▸ Exercise details:
Exactly the lines from the line holding "Model this scene" to the line holding "COL = S.collection", both lines included, are to be echoed; pictures are not.

--- Data supplied ---

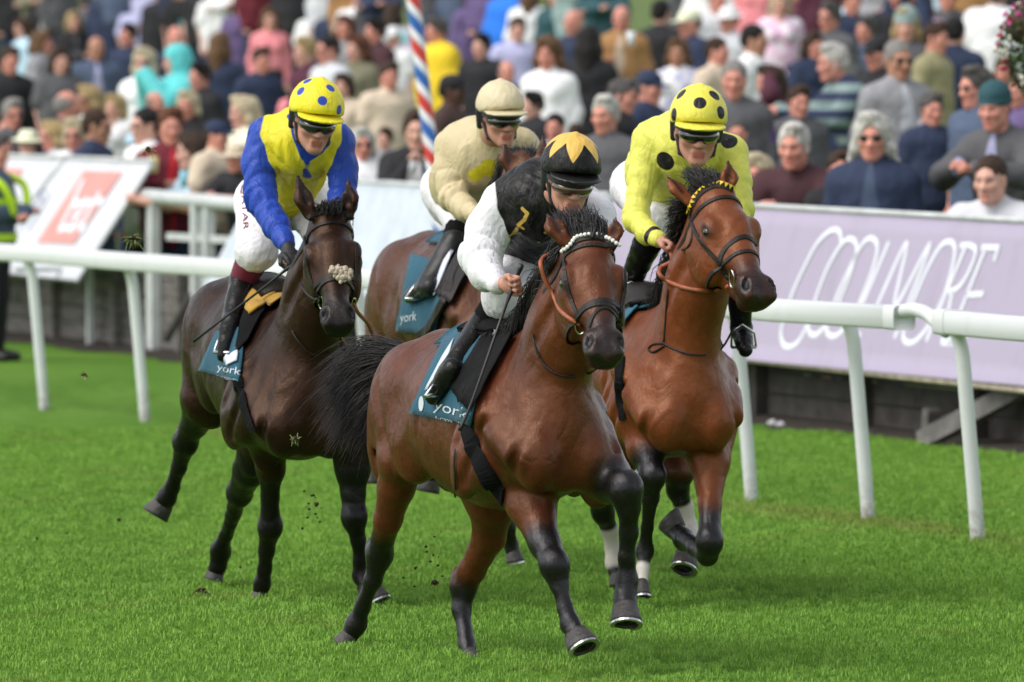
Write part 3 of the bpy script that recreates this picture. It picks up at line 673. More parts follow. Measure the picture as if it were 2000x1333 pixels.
def head_frame(hs, D):
    p0 = U(*hs['poll'][:2], D+hs['poll'][2]); p1 = U(*hs['muz'][:2], D+hs['muz'][2])
    a = nrm(p1-p0); y = R(hs['yaw']); s = np.array((math.cos(y), math.sin(y), hs.get('roll', 0.0)))
    s = nrm(s - a*(s@a)); o = np.cross(a, s)
    if o[1] > 0: o = -o
    L = np.linalg.norm(p1-p0); k = hs.get('k', 1.0)
    def H(t, ss, oo): return p0 + a*(t*L) + s*ss*k*1.12 + o*oo*k
    return H, a, s, o, L, k
def build_horse(sp):
    D = sp['D']; cx, cy = sp['chest']; O = U(cx, cy, D); O[2] = 0
    y = R(sp.get('turn', 0)); f = np.array((RAIL[0]*math.cos(y)-RAIL[1]*math.sin(y), RAIL[0]*math.sin(y)+RAIL[1]*math.cos(y), 0)); l = np.array((-f[1], f[0], 0)); u = V(0, 0, 1)
    AX = np.stack([f, l, u])
    du, pi_ = sp['du'], sp['pitch']
    def T(ff, ll, uu): return O + f*ff + l*ll + u*(uu + du + pi_*ff)
    S = Soft(.05)
    S.loft(O, AX, [(ff, uu + du + pi_*ff, hl*sp.get('wide', 1), hu) for ff, uu, hl, hu in ((-.02, 1.05, .17, .19), (-.18, 1.08, .225, .25), (-.36, 1.115, .25, .30), (-.60, 1.135, .258, .34),
            (-.85, 1.165, .280, .325), (-1.08, 1.215, .262, .265), (-1.30, 1.255, .252, .245), (-1.50, 1.22, .19, .20))], (.12, .10))
    S.chain([T(-.38, 0, 1.37), T(-.62, 0, 1.42), T(-.95, 0, 1.42), T(-1.25, 0, 1.425), T(-1.48, 0, 1.37)], [.06, .065, .08, .07, .06], k=.07)
    # shoulders, breast and quarters
    for sd_ in (-1, 1):
        S.seg(T(-.12, sd_*.15, 1.04), T(-.42, sd_*.13, 1.36), .11, .085, l, .55, k=.05)
        S.ell(T(-.01, sd_*.10, .99), (.11, .092, .135), AX, k=.022)
        S.seg(T(.0, sd_*.19, 1.0), T(-.30, sd_*.235, 1.22), .05, .05, k=.06)
        S.ell(T(-.44, sd_*.225, .99), (.10, .06, .15), AX, k=.03)
        S.ell(T(-.34, sd_*.205, 1.00), (.16, .07, .13), AX, k=.05)
        S.ell(T(-1.30, sd_*.145, 1.22), (.23, .125, .24), AX, k=.06)
        S.ell(T(-1.50, sd_*.125, 1.10), (.12, .10, .22), AX, k=.06)
        S.ell(T(-1.12, sd_*.17, 1.06), (.13, .09, .15), AX, k=.07)
        # grooves: shoulder edge, stifle fold, breast
        S.seg(T(-.47, sd_*.258, 1.34), T(-.50, sd_*.272, .98), .016, .024, k=.045, op='d')
        S.seg(T(.06, sd_*.205, 1.06), T(-.02, sd_*.205, .86), .014, .014, k=.035, op='d')
        S.seg(T(-.16, sd_*.252, 1.14), T(-.36, sd_*.270, .90), .014, .018, k=.032, op='d')
        S.seg(T(-.28, sd_*.262, 1.28), T(-.40, sd_*.285, 1.05), .010, .014, k=.035, op='d')
        S.seg(T(-1.34, sd_*.268, 1.36), T(-1.20, sd_*.285, 1.0), .014, .020, k=.05, op='d')
        S.seg(T(-1.53, sd_*.12, 1.28), T(-1.44, sd_*.235, .92), .012, .018, k=.04, op='d')
        S.ell(T(-1.06, sd_*.315, 1.25), (.10, .05, .11), AX, k=.07, op='d')
        for q in range(4): S.seg(T(-.68-.11*q, sd_*.285, 1.28), T(-.74-.11*q, sd_*.287, .98), .008, .008, k=.03, op='d')
    S.seg(T(.11, 0, 1.04), T(.075, 0, .84), .016, .020, k=.045, op='d')
    # neck
    H, a, s, o, L, k = head_frame(sp['head'], D)
    poll = H(-.02, 0, -.10)
    nb = T(-.22, 0, 1.17); nt_ = T(-.36, 0, 1.33); mid = (nb*.45 + poll*.55)
    mid = mid + V(0, 0, sp.get('arch', .0))
    S.seg(nb, mid, .25, .172, l, .66, k=.10); S.seg(mid, poll, .172, .112, l, .74, k=.06)
    S.seg(nt_, mid + V(0, .06, .07), .10, .06, l, .6, k=.08); S.seg(mid + V(0, .06, .07), H(-.04, 0, -.10), .06, .05, k=.06)
    for sd_ in (-1, 1):      # jugular groove
        S.seg(nb*.55 + poll*.45 + l*sd_*.15 + f*.06, poll + s*sd_*.085 + V(0, 0, -.12) + f*.03, .018, .010, k=.045, op='d')
    # head
    def hs(t0, s0, o0, r0, t1, s1, o1, r1, fl=1.0, kk=.03): S.seg(H(t0, s0, o0), H(t1, s1, o1), r0*k, r1*k, s, fl, k=kk)
    hs(.04, 0, -.085, .084, .34, 0, -.075, .084)
    hs(.28, 0, -.06, .078, .60, 0, -.058, .053)
    hs(.56, 0, -.055, .053, .88, 0, -.052, .044)
    E3 = np.stack([a, s, o])
    for sd_ in (-1, 1):
        S.ell(H(.285, sd_*.078, -.046), np.array((.050, .030, .034))*k, E3, k=.022)
        S.ell(H(.35, sd_*.062, -.15), np.array((.135, .044, .108))*k, E3, k=.028)
        hs(.34, sd_*.086, -.080, .019, .60, sd_*.052, -.066, .012, kk=.02)
        S.ell(H(.905, sd_*.040, -.034), np.array((.056, .026, .034))*k, E3, k=.016)
    hs(.45, 0, -.17, .052, .88, 0, -.105, .034, kk=.04)
    hs(.84, 0, -.058, .052, .945, 0, -.060, .045, kk=.03)
    hs(.925, -.018, -.098, .030, .925, .018, -.098, .030, kk=.02)
    hs(.955, -.02, -.066, .031, .955, .02, -.066, .031, kk=.02)
    for sd_ in (-1, 1):
        S.ell(H(.915, sd_*.050, -.004), np.array((.036, .015, .026))*k, np.stack([nrm(a+.35*s*sd_), nrm(s-.35*a*sd_), o]), k=.008, op='d')
        S.ell(H(.325, sd_*.112, -.046), np.array((.026, .012, .017))*k, E3, k=.016, op='d')
        S.seg(H(.47, sd_*.080, -.05), H(.76, sd_*.062, -.056), .008, .006, k=.028, op='d')
        S.seg(H(.30, sd_*.055, .012), H(.42, sd_*.060, .0), .010, .006, k=.03, op='d')
    S.seg(H(.95, -.07, -.086), H(.95, .07, -.086), .0035*k, .0035*k, k=.012, op='d')
    paint = {'dark': [], 'white': []}
    # ears
    for e0, e1, w_ in sp['ears']:
        A = U(*e0[:2], D+e0[2]); B = U(*e1[:2], D+e1[2]); m_ = A*.55 + B*.45; m_ += s*.008*np.sign((A-poll)@s)
        wr = w_*(D/F); S.seg(A, m_, wr*.75, wr, o, .55, k=.02); S.seg(m_, B, wr, .006, o, .5, k=.012)
        S.seg(A*.75+B*.25 + o*wr*.62, A*.12+B*.88 + o*.012, wr*.50, .003, k=.010, op='d')
        paint['dark'].append((A*.7+B*.3 + o*wr*.3, A*.15+B*.85 + o*.01, .0, .022, .75)); paint['dark'].append((B, B, .012, .035, .8))
    # legs
    hooves = []
    for lg in sp['legs']:
        pts = [U(x, yy, D+z) for x, yy, z, r in lg['p']]; rs = [r*(D+z)/F*(.89 if i_ >= 2 else .96) for i_, (x, yy, z, r) in enumerate(lg['p'])]
        for i in range(len(pts)-1):
            S.seg(pts[i], pts[i+1], rs[i], rs[i+1], k=.035 if i < 2 else .024)
        S.ell(pts[1]*.6+pts[0]*.4 + V(-.012, -.02, 0), np.array((rs[1]*.95, rs[1]*.8, rs[1]*1.7)), k=.02)
        j = lg['joint']     # knee or hock: a knuckle, and tendon lines below it
        S.ell(pts[j] + l*0, (rs[j]*1.0, rs[j]*1.05, rs[j]*1.25), k=.03)
        if lg.get('hock'): S.ell(pts[j] + lg['hock'][0]*V(1, 0, 0) + V(0, .05, lg['hock'][1]), (.028, .034, .045), k=.03)
        t = nrm(pts[j+2]-pts[j+1])
        S.seg(pts[j+1] + V(0, .028, 0), pts[j+2] + V(0, .028, 0), rs[j+1]*.62, rs[j+2]*.62, k=.012)
        fj = lg.get('fet', -2)
        S.ell(pts[fj] + V(0, .02, -.012), (rs[fj]*1.02, rs[fj]*1.2, rs[fj]*1.05), k=.02)
        dk = lg.get('dark', 1.0); d0 = lg.get('d0', j)
        if dk:
            q0 = pts[d0]*(1-lg.get('df', .25)) + pts[max(d0-1, 0)]*lg.get('df', .25)
            for i in range(d0, len(pts)):
                A = q0 if i == d0 else pts[i-1]; paint['dark'].append((A, pts[i], rs[i]*1.20, rs[i]*1.2+.11, dk))
        for i0, i1 in lg.get('white', []):
            paint['white'].append((pts[i0], pts[i1], max(rs[i0], rs[i1])*1.25, max(rs[i0], rs[i1])*1.25+.012, 1.0))
        hx, hy, hz, hr = lg['hoof']; hooves.append((pts[-1], U(hx, hy, D+hz), hr*(D+hz)/F, lg.get('toe', f), lg.get('sole'), lg.get('shoe', True)))
    # muzzle darkness
    paint['dark'] += [(H(.90, 0, -.05), H(1.0, 0, -.07), .050*k, .19*k, sp.get('muzzle_dark', .82))]
    for sd_ in (-1, 1): paint['dark'] += [(H(.325, sd_*.10, -.045), H(.325, sd_*.10, -.045), .012, .055, .75), (H(.90, sd_*.047, -.02), H(.935, sd_*.05, -.02), .014*k, .030*k, 1.0)]
    for A, B, r0, r1, v_ in sp.get('dark_extra', []): paint['dark'].append((U(*A[:2], D+A[2]), U(*B[:2], D+B[2]), r0, r1, v_))
    v, fc = S.surface(sp.get('h', .0105), wrinkles(int(D*10), .0038, .42)); v = relax(v, fc, 2)
    at = {}
    for kx, ls in paint.items():
        acc = np.zeros(len(v))
        for A, B, r0, r1, v_ in ls:
            x = np.clip((r1 - sdist(v, A, B))/(r1-r0+1e-6), 0, 1); acc = np.maximum(acc, x*x*(3-2*x)*v_)
        at[kx] = acc
    root = thing('horse', sp['label'], 'horse', tuple(O))
    body = obj('body', mesh_data('body', v, fc, True, at), sp['coat'], root)
    B = bvh(v, fc)
    # hooves with shoes
    for A, E, r, toe, sole, shoe in hooves:
        ax = nrm(E-A); t = nrm(toe - ax*(toe@ax)); sdv = np.cross(ax, t); mb = MB(); n = 20; rows = []
        Ln = np.linalg.norm(E-A); st = A - ax*.012
        for i, (q, rr, sh) in enumerate(((0, .70, -.05), (.25, .80, 0), (.8, .95, .10), (1, 1.0, .16), (1, .80, .14), (.93, .62, .1))):
            for j in range(n):
                an = 2*math.pi*j/n; c = math.cos(an); ex = 1.12 if c > 0 else .92
                rows.append(st + ax*(Ln+.012)*q + t*(c*rr*r*ex + sh*r) + sdv*math.sin(an)*rr*r)
        fs = [(i*n+j, (i+1)*n+j, (i+1)*n+(j+1) % n, i*n+(j+1) % n) for i in range(5) for j in range(n)] + [tuple(range(5*n, 6*n)), tuple(range(n))[::-1]]
        ho = mb.add(rows, fs).build('hoof', HOOF, root, True)
        if shoe:
            mb = MB(); rows = []; m_ = 17; rr0, rr1 = r*1.0, r*.74; c0 = st + ax*(Ln+.012) + t*.16*r
            for z in (0.0, .008):
                for rr in (rr0, rr1):
                    for j in range(m_):
                        an = R(-140) + R(280)*j/(m_-1); c = math.cos(an); ex = 1.12 if c > 0 else .92
                        rows.append(c0 + ax*(z+.001) + t*c*rr*ex + sdv*math.sin(an)*rr)
            fs = []
            for j in range(m_-1):
                a0, b0, a1, b1 = j, m_+j, 2*m_+j, 3*m_+j
                fs += [(a0, a0+1, a1+1, a1), (a1, a1+1, b1+1, b1), (b1, b1+1, b0+1, b0), (b0, b0+1, a0+1, a0)]
            fs += [(0, 2*m_, 3*m_, m_), (m_-1, 2*m_-1, 4*m_-1, 3*m_-1)]
            mb.add(rows, fs).build('horseshoe', SHOE, ho)
    # eyes
    for sd_ in (-1, 1):
        mb = MB(); mb.sphere(H(.325, sd_*.0835, -.050), .0225*k, 18, 12); mb.build('eye', EYE, root, True)
    return dict(root=root, H=H, a=a, s=s, o=o, L=L, k=k, B=B, T=T, f=f, l=l, D=D, body=body, poll=poll, mid=mid)
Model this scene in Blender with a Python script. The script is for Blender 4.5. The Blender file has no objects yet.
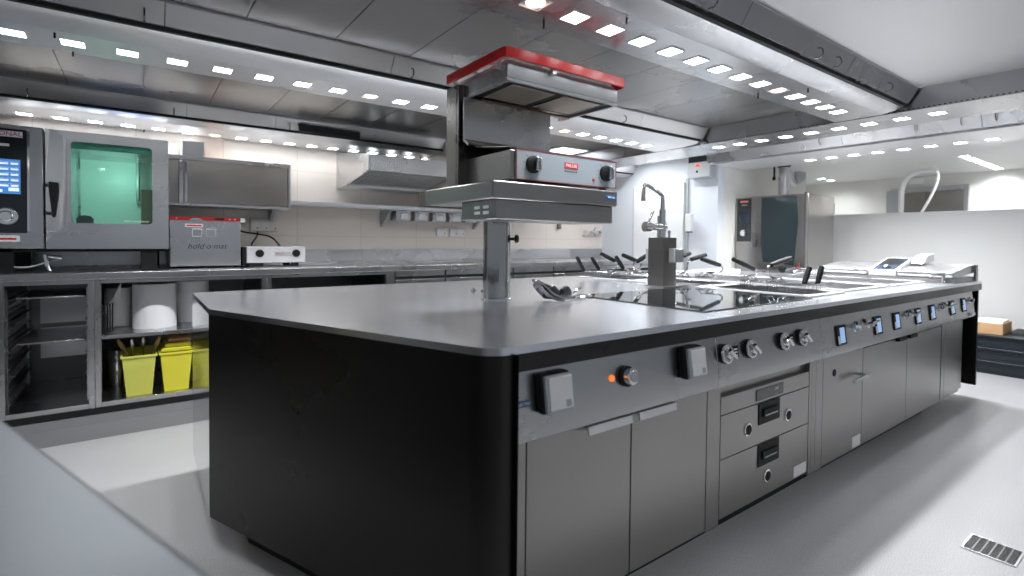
import bpy, bmesh, math, random
from mathutils import Vector, Matrix
random.seed(7)
S = bpy.context.scene
COL = S.collection

# ---------------------------------------------------------------- camera
cam_d = bpy.data.cameras.new('camera'); cam = bpy.data.objects.new('camera', cam_d); COL.objects.link(cam)
yaw, pitch, roll = 0.940592, 0.0233552, 0.0092354
F = Vector((math.cos(yaw)*math.cos(pitch), math.sin(yaw)*math.cos(pitch), -math.sin(pitch)))
R0 = Vector((math.sin(yaw), -math.cos(yaw), 0.0)); D0 = F.cross(R0)
R = R0*math.cos(roll) - D0*math.sin(roll); D = R0*math.sin(roll) + D0*math.cos(roll)
cam.matrix_world = Matrix(((R.x, -D.x, -F.x, 0), (R.y, -D.y, -F.y, 0), (R.z, -D.z, -F.z, 1.17), (0, 0, 0, 1)))
cam_d.sensor_width = 36; cam_d.lens = 514.32/1024*36; cam_d.shift_y = -34.9/1024
cam_d.clip_start = 0.05
cam_d.dof.use_dof = True; cam_d.dof.focus_distance = 2.5; cam_d.dof.aperture_fstop = 2.0
S.camera = cam
# ---------------------------------------------------------------- world and exposure
W = bpy.data.worlds.new('world'); S.world = W; W.use_nodes = True
W.node_tree.nodes['Background'].inputs[0].default_value = (0.80, 0.88, 1.0, 1)
W.node_tree.nodes['Background'].inputs[1].default_value = 0.30
S.view_settings.view_transform = 'Standard'; S.view_settings.look = 'None'
S.view_settings.gamma = 1; S.view_settings.use_curve_mapping = False
S.view_settings.exposure = 0.0
LAMP = 20.0      # strength of each ceiling spot's lens
LAMP_W = 2.6     # watts of the spot behind each lens

# ---------------------------------------------------------------- materials
def mat(name, col, rough=0.5, metal=0.0, emit=None, es=0.0, alpha=None, spec=None, coat=0):
    m = bpy.data.materials.new(name); m.use_nodes = True
    b = m.node_tree.nodes['Principled BSDF']
    b.inputs['Base Color'].default_value = (*col, 1); b.inputs['Roughness'].default_value = rough
    b.inputs['Metallic'].default_value = metal
    if spec is not None: b.inputs['Specular IOR Level'].default_value = spec
    if emit: b.inputs['Emission Color'].default_value = (*emit, 1); b.inputs['Emission Strength'].default_value = es
    if coat: b.inputs['Coat Weight'].default_value = coat
    return m
def nodes(m): return m.node_tree.nodes, m.node_tree.links, m.node_tree.nodes['Principled BSDF']
def steel(name, col=(.56, .56, .57), rough=.27, grain=(4, 4, 160), bump=.04, var=.10, blotch=1.7, ab=.07):
    """brushed stainless: stretched noise for the grain, soft blotches for wear"""
    m = mat(name, col, rough, 1.0); n, l, b = nodes(m)
    tc = n.new('ShaderNodeTexCoord'); mp = n.new('ShaderNodeMapping'); mp.inputs['Scale'].default_value = grain
    l.new(tc.outputs['Object'], mp.inputs['Vector'])
    no = n.new('ShaderNodeTexNoise'); no.inputs['Scale'].default_value = 3.0; no.inputs['Detail'].default_value = 3
    l.new(mp.outputs[0], no.inputs['Vector'])
    n2 = n.new('ShaderNodeTexNoise'); n2.inputs['Scale'].default_value = blotch; n2.inputs['Detail'].default_value = 5
    l.new(tc.outputs['Object'], n2.inputs['Vector'])
    mr = n.new('ShaderNodeMapRange'); mr.inputs[1].default_value = .3; mr.inputs[2].default_value = .7
    mr.inputs[3].default_value = rough-var*.5; mr.inputs[4].default_value = rough+var*.7
    hf = n.new('ShaderNodeMixRGB'); hf.inputs[0].default_value = .97; l.new(no.outputs[0], hf.inputs[1]); l.new(n2.outputs[0], hf.inputs[2])
    l.new(hf.outputs[0], mr.inputs[0]); l.new(mr.outputs[0], b.inputs['Roughness'])
    cr = n.new('ShaderNodeMixRGB'); cr.inputs[1].default_value = (col[0]*(1-ab), col[1]*(1-ab), col[2]*(1-ab), 1)
    cr.inputs[2].default_value = (min(1, col[0]*(1+ab)), min(1, col[1]*(1+ab)), min(1, col[2]*(1+ab)), 1)
    l.new(n2.outputs[0], cr.inputs[0]); l.new(cr.outputs[0], b.inputs['Base Color'])
    return m
ST = steel('brushed_steel', var=.05)
STX = steel('brushed_steel_top', (.80, .82, .87), .22, (5, 60, 5), .03, .035, 1.6)
STD = steel('brushed_steel_front', (.36, .348, .335), .30, (90, 90, 3), .04, .05)
STF = steel('fascia_steel', (.46, .46, .465), .27, (3, 60, 60), .04, .05)
STM = steel('mirror_steel', (.62, .62, .63), .12, (60, 60, 3), .0, .03)
STW = steel('dark_reflection_steel', (.050, .048, .047), .30, (90, 90, 3), .04)  # ordinary steel with a dark reflection painted into its colour
STC = steel('brushed_steel_ceiling', (.30, .295, .29), .30, (3, 80, 3), .03, .16, .9)
STL = steel('brushed_steel_light', (.80, .80, .81), .34, (3, 80, 3), .03); STL.node_tree.nodes['Principled BSDF'].inputs['Metallic'].default_value = .55  # paler, less metallic copy; on the rails it stands for reflected floor
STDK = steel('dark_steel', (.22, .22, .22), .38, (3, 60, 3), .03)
CHR = mat('chrome', (.82, .82, .83), .08, 1.0)
BLK = mat('black_plastic', (.008, .009, .010), .5, spec=.25)
PALEC = mat('pale_reflection_metal', (.62, .615, .61), .40, .45)  # floor light reflected by the front ceiling is put into this colour
RUB = mat('matt_black', (.008, .008, .008), .7)
GLS = mat('black_glass', (.010, .012, .013), .04, 0, coat=.5)
RED = mat('red_enamel', (.50, .012, .014), .28)
STB = steel('lit_baffle_steel', (.74, .73, .73), .32, (3, 80, 3), .0, .03)  # brighter copy of the baffle steel, caught light put into its colour
STP = steel('pillar_steel', (.20, .19, .18), .30, (90, 90, 3))
REDL = mat('red_badge', (.55, .03, .03), .4)
WHT = mat('white_plastic', (.80, .80, .79), .45)
WPAN = mat('white_panel', (.74, .78, .83), .40)
BLUE = mat('blue_badge', (.02, .09, .28), .4)
YEL = mat('yellow_plastic', (.78, .72, .05), .38)
YELT = mat('yellow_translucent_plastic', (.66, .66, .12), .42)
PAP = mat('paper', (.83, .83, .84), .9)
CARD = mat('cardboard', (.62, .38, .20), .85)
WOOD = mat('wooden_handle', (.32, .20, .09), .6)
ORG = mat('orange_lens', (.9, .22, .04), .3, emit=(1, .25, .05), es=.8)
GREY = mat('grey_plastic', (.42, .44, .46), .5)
HEAT = steel('heating_plate', (.36, .32, .27), .5, (8, 8, 8), .1, .2, 9, .35)
LENS = mat('spot_lens', (1, 1, 1), .4, emit=(.93, .97, 1.0), es=LAMP)
LENSW = mat('warm_spot_lens', (1, 1, 1), .4, emit=(1.0, .62, .42), es=LAMP*.35)
TXB = mat('black_print', (.03, .03, .03), .6)
TXW = mat('white_print', (.85, .85, .85), .6)
def screen_mat(name, c1, c2, es, sc):
    m = mat(name, c1, .2); n, l, b = nodes(m)
    tc = n.new('ShaderNodeTexCoord'); br = n.new('ShaderNodeTexBrick'); br.inputs['Scale'].default_value = sc
    br.inputs['Color1'].default_value = (*c1, 1); br.inputs['Color2'].default_value = (*c1, 1); br.inputs['Mortar'].default_value = (*c2, 1)
    br.inputs['Mortar Size'].default_value = .05; br.inputs['Row Height'].default_value = .22
    mp = n.new('ShaderNodeMapping'); mp.inputs['Rotation'].default_value = (math.pi/2, 0, 0)
    l.new(tc.outputs['Object'], mp.inputs[0]); l.new(mp.outputs[0], br.inputs[0]); l.new(br.outputs[0], b.inputs['Emission Color'])
    b.inputs['Emission Strength'].default_value = es
    return m
SCR = screen_mat('oven_screen', (.05, .16, .42), (.75, .82, .95), .9, 9)
SCRS = screen_mat('small_touch_screen', (.18, .36, .70), (.5, .65, .85), .6, 30)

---

▸ Completed exercise:
Model this scene in Blender with a Python script. The script is for Blender 4.5. The Blender file has no objects yet.
import bpy, bmesh, math, random
from mathutils import Vector, Matrix
random.seed(7)
S = bpy.context.scene
COL = S.collection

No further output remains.